Un observateur averti conclura que c’est la Tunisie qui a gagné et qu’il n’y pas de perdants, mais c’est sans compter sur l’obstination d’une certaine tranche de la population, qui même si elle se considère comme respectant les principes de la démocratie, a la défaite difficile et l’exprime, sans pour autant remettre en cause le principe démocratique.
Sans remettre en cause le principe de la liberté d’expression qui reste sacré, il ne faut basculer dans la manipulation des plus démunis intellectuellement, en jouant aux grands devins qui sont persuadés de détenir la science infuse pour savoir que durant les quelques années à venir, les choses vont aller de travers.

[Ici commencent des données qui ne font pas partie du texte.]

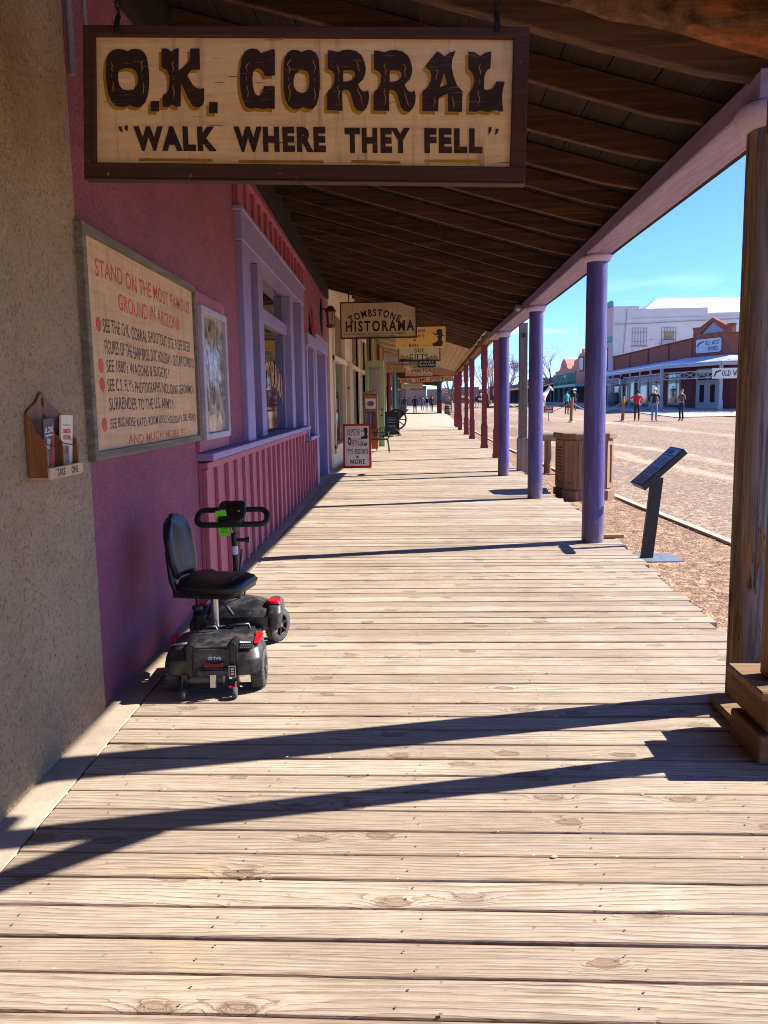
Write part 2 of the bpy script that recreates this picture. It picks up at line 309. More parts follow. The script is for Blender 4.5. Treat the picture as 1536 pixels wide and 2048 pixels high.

C’est cette élite qui me révolte.
Faut-il vous rappeler que ce peuple vous a rendu la liberté, dont celle d’expression.
Faut-il encore, vous rappeler que vous vous considérez comme avertis, mais que vous avez laissé faire le despotisme en silence, si vous ne l’avez pas encouragé.
Faut-il aussi vous rappeler que vous devez tout à ce peuple et à ces jeunes que vous méprisez tant.
Une remise en question semble donc nécessaire et imposée par un minimum d’honnêteté intellectuelle.
Il est tout indiqué de se poser les bonnes questions, de se demander par exemple, comment vous en êtes arrivés là ? Comment la classe politique a-t-elle pu être balayée de manière si radicale ? Et comment les électeurs ont-ils pu voter de manière si unanime ?
Alors soyons clairs et regardons les choses en face, le peuple exaspéré a réagi avec beaucoup d’émancipation (les jeunes et bon nombre de moins jeunes) à en croire les événements et à deux reprises en moins de dix ans. Ce qui est dans la nature des choses si l’on examine l’histoire de ce peuple.
Par conséquent, il est peut-être temps de se réveiller et d’abandonner les mauvais reflexes de vouloir donner des leçons à des jeunes, qui ont prouvé qu’ils n’en n’ont nullement besoin, en refusant d’accepter le fait accompli et en aspirant à une meilleure Tunisie pour tous.